Lurve In The Animal Kingdom

D sent me this clip just this afternoon and I fell in love with the simple act of affection between these 2 sea otters at Vancouver Aquarium. (Click here for some facts on Sea Otters)

They just held each other’s paws as they napped on their backs and used their tails to steer in the waters. Towards the last couple of minutes of the clip, when the 2 otters were somewhat separated from each other, one of the otters continued to nap and was quite bochap (Singlish for “Can’t be bothered”). The other otter, having realised his/her partner was a lil’ distance away, steered towards him/her, raised its lil’ paw and connected with the other partner before they continued their lil’ quiet time together.

When I first saw the clip, I was like “OMG, D, they are so sweet. Reminds me of us when we sleep.” Heheh, D and I do have this habit of holding one another’s hands in bed before we slip into our respective dreamlands.

Obviously my first impression was that this is a couple, male and female, sharing their affection for one another. Howe easy it is to transfer human romanticism to animals.

D had mentioned that otters mate for life, and I did a little research on that.

From this website: “Sea otters are polygynous (i.e. male mates with more than one female in the mating season). Males will mate with females who wander into his territory or, if none are available, will go seeking for females in estrus.”

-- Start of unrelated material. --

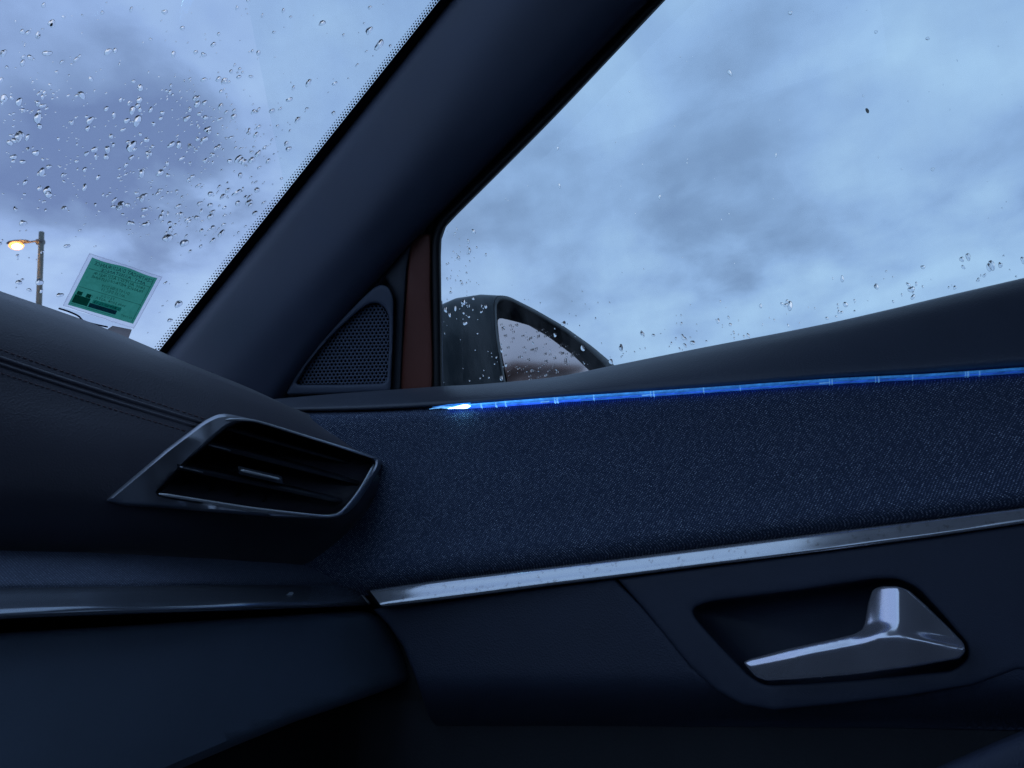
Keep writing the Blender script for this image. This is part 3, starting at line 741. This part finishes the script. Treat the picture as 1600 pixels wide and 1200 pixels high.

And according to this other website: “River otters usually mate for life”

But then again, the Animal Kingdom is so huge that even in the Otter family, there are many different breeds depending on the location. Hence even within the River Otter branch, there are those that mate for life and those that don’t.

So I became interested in which animals are monogamous, i.e. mate for life. However in the Animal Kingdom, mating for life doesn’t always mean staying faithful to your partner. This is where it gets a lil’ complicated, these animals definitely has a certain mate and most likely stay with that mate in the pack or nest, but could be “straying” elsewhere or perhaps due to sickness or other threats, would mate with another to ensure posterity in its pack.

Well, animals function on a different plane than humans, or maybe not that different afterall.